◆ Short problem:
The complete listing should be restated exactly.

◆ Data segment:
(begin)
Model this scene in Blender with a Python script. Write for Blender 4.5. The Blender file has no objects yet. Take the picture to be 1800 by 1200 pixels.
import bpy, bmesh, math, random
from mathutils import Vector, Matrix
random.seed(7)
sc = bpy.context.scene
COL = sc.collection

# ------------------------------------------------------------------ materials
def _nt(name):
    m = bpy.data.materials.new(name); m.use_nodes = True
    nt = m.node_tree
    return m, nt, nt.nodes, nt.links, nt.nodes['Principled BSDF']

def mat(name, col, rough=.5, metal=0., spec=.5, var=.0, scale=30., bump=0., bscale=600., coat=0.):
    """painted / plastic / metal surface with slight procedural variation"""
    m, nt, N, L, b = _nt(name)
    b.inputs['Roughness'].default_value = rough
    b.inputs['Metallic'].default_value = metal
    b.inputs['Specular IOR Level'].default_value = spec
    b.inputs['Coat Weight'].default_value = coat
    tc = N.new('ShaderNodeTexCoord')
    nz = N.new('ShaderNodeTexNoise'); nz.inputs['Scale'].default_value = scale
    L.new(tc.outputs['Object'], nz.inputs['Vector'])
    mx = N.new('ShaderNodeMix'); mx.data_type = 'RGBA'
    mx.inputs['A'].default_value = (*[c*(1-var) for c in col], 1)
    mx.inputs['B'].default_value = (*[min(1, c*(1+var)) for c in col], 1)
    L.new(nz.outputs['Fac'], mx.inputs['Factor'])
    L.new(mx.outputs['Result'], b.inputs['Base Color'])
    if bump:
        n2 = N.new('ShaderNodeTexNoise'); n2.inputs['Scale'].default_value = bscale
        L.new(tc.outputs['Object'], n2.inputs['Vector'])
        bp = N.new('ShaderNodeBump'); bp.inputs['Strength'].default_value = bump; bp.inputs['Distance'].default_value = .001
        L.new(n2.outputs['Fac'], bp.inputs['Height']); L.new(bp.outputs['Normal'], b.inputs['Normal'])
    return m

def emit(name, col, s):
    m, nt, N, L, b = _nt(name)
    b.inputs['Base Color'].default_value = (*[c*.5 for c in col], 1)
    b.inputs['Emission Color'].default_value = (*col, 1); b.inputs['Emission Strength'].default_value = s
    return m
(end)
◆ Expected answer:
Model this scene in Blender with a Python script. Write for Blender 4.5. The Blender file has no objects yet. Take the picture to be 1800 by 1200 pixels.
import bpy, bmesh, math, random
from mathutils import Vector, Matrix
random.seed(7)
sc = bpy.context.scene
COL = sc.collection

# ------------------------------------------------------------------ materials
def _nt(name):
    m = bpy.data.materials.new(name); m.use_nodes = True
    nt = m.node_tree
    return m, nt, nt.nodes, nt.links, nt.nodes['Principled BSDF']

def mat(name, col, rough=.5, metal=0., spec=.5, var=.0, scale=30., bump=0., bscale=600., coat=0.):
    """painted / plastic / metal surface with slight procedural variation"""
    m, nt, N, L, b = _nt(name)
    b.inputs['Roughness'].default_value = rough
    b.inputs['Metallic'].default_value = metal
    b.inputs['Specular IOR Level'].default_value = spec
    b.inputs['Coat Weight'].default_value = coat
    tc = N.new('ShaderNodeTexCoord')
    nz = N.new('ShaderNodeTexNoise'); nz.inputs['Scale'].default_value = scale
    L.new(tc.outputs['Object'], nz.inputs['Vector'])
    mx = N.new('ShaderNodeMix'); mx.data_type = 'RGBA'
    mx.inputs['A'].default_value = (*[c*(1-var) for c in col], 1)
    mx.inputs['B'].default_value = (*[min(1, c*(1+var)) for c in col], 1)
    L.new(nz.outputs['Fac'], mx.inputs['Factor'])
    L.new(mx.outputs['Result'], b.inputs['Base Color'])
    if bump:
        n2 = N.new('ShaderNodeTexNoise'); n2.inputs['Scale'].default_value = bscale
        L.new(tc.outputs['Object'], n2.inputs['Vector'])
        bp = N.new('ShaderNodeBump'); bp.inputs['Strength'].default_value = bump; bp.inputs['Distance'].default_value = .001
        L.new(n2.outputs['Fac'], bp.inputs['Height']); L.new(bp.outputs['Normal'], b.inputs['Normal'])
    return m

def emit(name, col, s):
    m, nt, N, L, b = _nt(name)
    b.inputs['Base Color'].default_value = (*[c*.5 for c in col], 1)
    b.inputs['Emission Color'].default_value = (*col, 1); b.inputs['Emission Strength'].default_value = s
    return m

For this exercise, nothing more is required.